— Start of MATERIAL PROVIDED —
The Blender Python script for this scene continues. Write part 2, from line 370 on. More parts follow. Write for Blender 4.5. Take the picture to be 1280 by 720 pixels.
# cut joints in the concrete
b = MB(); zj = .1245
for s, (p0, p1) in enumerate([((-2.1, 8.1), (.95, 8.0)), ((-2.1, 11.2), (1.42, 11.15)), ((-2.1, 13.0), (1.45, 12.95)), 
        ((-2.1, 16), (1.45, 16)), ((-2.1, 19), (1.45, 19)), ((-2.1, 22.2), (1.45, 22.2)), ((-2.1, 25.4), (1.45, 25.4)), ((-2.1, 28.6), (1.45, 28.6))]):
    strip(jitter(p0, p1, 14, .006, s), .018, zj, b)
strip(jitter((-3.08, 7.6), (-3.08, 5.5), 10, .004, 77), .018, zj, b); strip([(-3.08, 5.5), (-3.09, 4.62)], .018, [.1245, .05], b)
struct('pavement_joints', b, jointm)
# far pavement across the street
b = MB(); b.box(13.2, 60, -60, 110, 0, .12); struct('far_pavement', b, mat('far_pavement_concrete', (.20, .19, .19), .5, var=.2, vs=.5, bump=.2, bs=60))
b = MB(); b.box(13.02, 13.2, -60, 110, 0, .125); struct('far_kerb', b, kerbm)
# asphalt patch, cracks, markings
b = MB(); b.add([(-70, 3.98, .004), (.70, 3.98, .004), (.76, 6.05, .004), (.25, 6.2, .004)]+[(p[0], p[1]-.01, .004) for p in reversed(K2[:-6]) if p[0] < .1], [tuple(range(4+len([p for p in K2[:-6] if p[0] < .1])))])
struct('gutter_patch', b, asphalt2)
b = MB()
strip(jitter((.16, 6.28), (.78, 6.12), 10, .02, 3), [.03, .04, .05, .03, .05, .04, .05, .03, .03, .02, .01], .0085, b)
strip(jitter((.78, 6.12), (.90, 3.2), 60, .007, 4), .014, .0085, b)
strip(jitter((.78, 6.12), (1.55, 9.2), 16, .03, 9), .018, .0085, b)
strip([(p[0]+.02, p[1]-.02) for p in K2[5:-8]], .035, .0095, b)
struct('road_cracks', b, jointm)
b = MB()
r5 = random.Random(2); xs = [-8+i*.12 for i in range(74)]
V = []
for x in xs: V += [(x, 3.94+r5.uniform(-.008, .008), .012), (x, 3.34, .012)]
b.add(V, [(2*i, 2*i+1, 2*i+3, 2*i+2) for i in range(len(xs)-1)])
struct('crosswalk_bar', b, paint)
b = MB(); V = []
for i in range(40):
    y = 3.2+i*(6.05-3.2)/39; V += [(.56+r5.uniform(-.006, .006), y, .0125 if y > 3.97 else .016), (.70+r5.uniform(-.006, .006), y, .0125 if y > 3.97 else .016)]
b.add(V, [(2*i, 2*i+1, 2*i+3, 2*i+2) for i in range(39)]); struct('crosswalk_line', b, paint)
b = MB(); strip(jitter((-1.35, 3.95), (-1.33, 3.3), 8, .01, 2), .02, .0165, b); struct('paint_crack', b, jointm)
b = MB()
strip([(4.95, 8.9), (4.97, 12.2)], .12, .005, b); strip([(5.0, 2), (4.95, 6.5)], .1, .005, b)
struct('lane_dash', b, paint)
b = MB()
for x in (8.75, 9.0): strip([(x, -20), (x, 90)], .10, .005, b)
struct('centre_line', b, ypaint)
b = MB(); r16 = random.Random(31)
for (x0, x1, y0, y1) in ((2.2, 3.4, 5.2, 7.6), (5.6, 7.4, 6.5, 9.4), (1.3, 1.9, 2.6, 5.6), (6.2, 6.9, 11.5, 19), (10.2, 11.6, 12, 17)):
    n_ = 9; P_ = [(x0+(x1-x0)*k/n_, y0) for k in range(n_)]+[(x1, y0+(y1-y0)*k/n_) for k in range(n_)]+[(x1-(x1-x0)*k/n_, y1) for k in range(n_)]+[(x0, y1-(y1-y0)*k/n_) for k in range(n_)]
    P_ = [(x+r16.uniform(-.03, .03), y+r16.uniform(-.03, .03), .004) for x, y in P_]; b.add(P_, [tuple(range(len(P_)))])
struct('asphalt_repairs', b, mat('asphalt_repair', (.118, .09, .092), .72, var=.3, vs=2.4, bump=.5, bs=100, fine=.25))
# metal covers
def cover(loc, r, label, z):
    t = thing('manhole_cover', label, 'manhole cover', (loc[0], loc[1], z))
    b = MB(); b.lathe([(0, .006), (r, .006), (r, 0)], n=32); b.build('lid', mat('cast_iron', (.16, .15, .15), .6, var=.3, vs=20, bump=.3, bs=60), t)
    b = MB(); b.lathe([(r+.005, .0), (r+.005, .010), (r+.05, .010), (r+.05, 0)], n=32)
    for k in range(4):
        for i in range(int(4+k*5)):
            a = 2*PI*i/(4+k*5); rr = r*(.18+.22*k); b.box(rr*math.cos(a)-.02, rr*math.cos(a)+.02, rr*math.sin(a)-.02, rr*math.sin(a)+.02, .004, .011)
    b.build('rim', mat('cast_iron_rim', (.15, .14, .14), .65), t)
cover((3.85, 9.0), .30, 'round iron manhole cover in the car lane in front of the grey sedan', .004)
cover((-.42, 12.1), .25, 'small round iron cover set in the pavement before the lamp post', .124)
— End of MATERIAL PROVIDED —
SET PROBLEM: Write each line above out exactly.

THE OUTPUT:
The Blender Python script for this scene continues. Write part 2, from line 370 on. More parts follow. Write for Blender 4.5. Take the picture to be 1280 by 720 pixels.
# cut joints in the concrete
b = MB(); zj = .1245
for s, (p0, p1) in enumerate([((-2.1, 8.1), (.95, 8.0)), ((-2.1, 11.2), (1.42, 11.15)), ((-2.1, 13.0), (1.45, 12.95)), 
        ((-2.1, 16), (1.45, 16)), ((-2.1, 19), (1.45, 19)), ((-2.1, 22.2), (1.45, 22.2)), ((-2.1, 25.4), (1.45, 25.4)), ((-2.1, 28.6), (1.45, 28.6))]):
    strip(jitter(p0, p1, 14, .006, s), .018, zj, b)
strip(jitter((-3.08, 7.6), (-3.08, 5.5), 10, .004, 77), .018, zj, b); strip([(-3.08, 5.5), (-3.09, 4.62)], .018, [.1245, .05], b)
struct('pavement_joints', b, jointm)
# far pavement across the street
b = MB(); b.box(13.2, 60, -60, 110, 0, .12); struct('far_pavement', b, mat('far_pavement_concrete', (.20, .19, .19), .5, var=.2, vs=.5, bump=.2, bs=60))
b = MB(); b.box(13.02, 13.2, -60, 110, 0, .125); struct('far_kerb', b, kerbm)
# asphalt patch, cracks, markings
b = MB(); b.add([(-70, 3.98, .004), (.70, 3.98, .004), (.76, 6.05, .004), (.25, 6.2, .004)]+[(p[0], p[1]-.01, .004) for p in reversed(K2[:-6]) if p[0] < .1], [tuple(range(4+len([p for p in K2[:-6] if p[0] < .1])))])
struct('gutter_patch', b, asphalt2)
b = MB()
strip(jitter((.16, 6.28), (.78, 6.12), 10, .02, 3), [.03, .04, .05, .03, .05, .04, .05, .03, .03, .02, .01], .0085, b)
strip(jitter((.78, 6.12), (.90, 3.2), 60, .007, 4), .014, .0085, b)
strip(jitter((.78, 6.12), (1.55, 9.2), 16, .03, 9), .018, .0085, b)
strip([(p[0]+.02, p[1]-.02) for p in K2[5:-8]], .035, .0095, b)
struct('road_cracks', b, jointm)
b = MB()
r5 = random.Random(2); xs = [-8+i*.12 for i in range(74)]
V = []
for x in xs: V += [(x, 3.94+r5.uniform(-.008, .008), .012), (x, 3.34, .012)]
b.add(V, [(2*i, 2*i+1, 2*i+3, 2*i+2) for i in range(len(xs)-1)])
struct('crosswalk_bar', b, paint)
b = MB(); V = []
for i in range(40):
    y = 3.2+i*(6.05-3.2)/39; V += [(.56+r5.uniform(-.006, .006), y, .0125 if y > 3.97 else .016), (.70+r5.uniform(-.006, .006), y, .0125 if y > 3.97 else .016)]
b.add(V, [(2*i, 2*i+1, 2*i+3, 2*i+2) for i in range(39)]); struct('crosswalk_line', b, paint)
b = MB(); strip(jitter((-1.35, 3.95), (-1.33, 3.3), 8, .01, 2), .02, .0165, b); struct('paint_crack', b, jointm)
b = MB()
strip([(4.95, 8.9), (4.97, 12.2)], .12, .005, b); strip([(5.0, 2), (4.95, 6.5)], .1, .005, b)
struct('lane_dash', b, paint)
b = MB()
for x in (8.75, 9.0): strip([(x, -20), (x, 90)], .10, .005, b)
struct('centre_line', b, ypaint)
b = MB(); r16 = random.Random(31)
for (x0, x1, y0, y1) in ((2.2, 3.4, 5.2, 7.6), (5.6, 7.4, 6.5, 9.4), (1.3, 1.9, 2.6, 5.6), (6.2, 6.9, 11.5, 19), (10.2, 11.6, 12, 17)):
    n_ = 9; P_ = [(x0+(x1-x0)*k/n_, y0) for k in range(n_)]+[(x1, y0+(y1-y0)*k/n_) for k in range(n_)]+[(x1-(x1-x0)*k/n_, y1) for k in range(n_)]+[(x0, y1-(y1-y0)*k/n_) for k in range(n_)]
    P_ = [(x+r16.uniform(-.03, .03), y+r16.uniform(-.03, .03), .004) for x, y in P_]; b.add(P_, [tuple(range(len(P_)))])
struct('asphalt_repairs', b, mat('asphalt_repair', (.118, .09, .092), .72, var=.3, vs=2.4, bump=.5, bs=100, fine=.25))
# metal covers
def cover(loc, r, label, z):
    t = thing('manhole_cover', label, 'manhole cover', (loc[0], loc[1], z))
    b = MB(); b.lathe([(0, .006), (r, .006), (r, 0)], n=32); b.build('lid', mat('cast_iron', (.16, .15, .15), .6, var=.3, vs=20, bump=.3, bs=60), t)
    b = MB(); b.lathe([(r+.005, .0), (r+.005, .010), (r+.05, .010), (r+.05, 0)], n=32)
    for k in range(4):
        for i in range(int(4+k*5)):
            a = 2*PI*i/(4+k*5); rr = r*(.18+.22*k); b.box(rr*math.cos(a)-.02, rr*math.cos(a)+.02, rr*math.sin(a)-.02, rr*math.sin(a)+.02, .004, .011)
    b.build('rim', mat('cast_iron_rim', (.15, .14, .14), .65), t)
cover((3.85, 9.0), .30, 'round iron manhole cover in the car lane in front of the grey sedan', .004)
cover((-.42, 12.1), .25, 'small round iron cover set in the pavement before the lamp post', .124)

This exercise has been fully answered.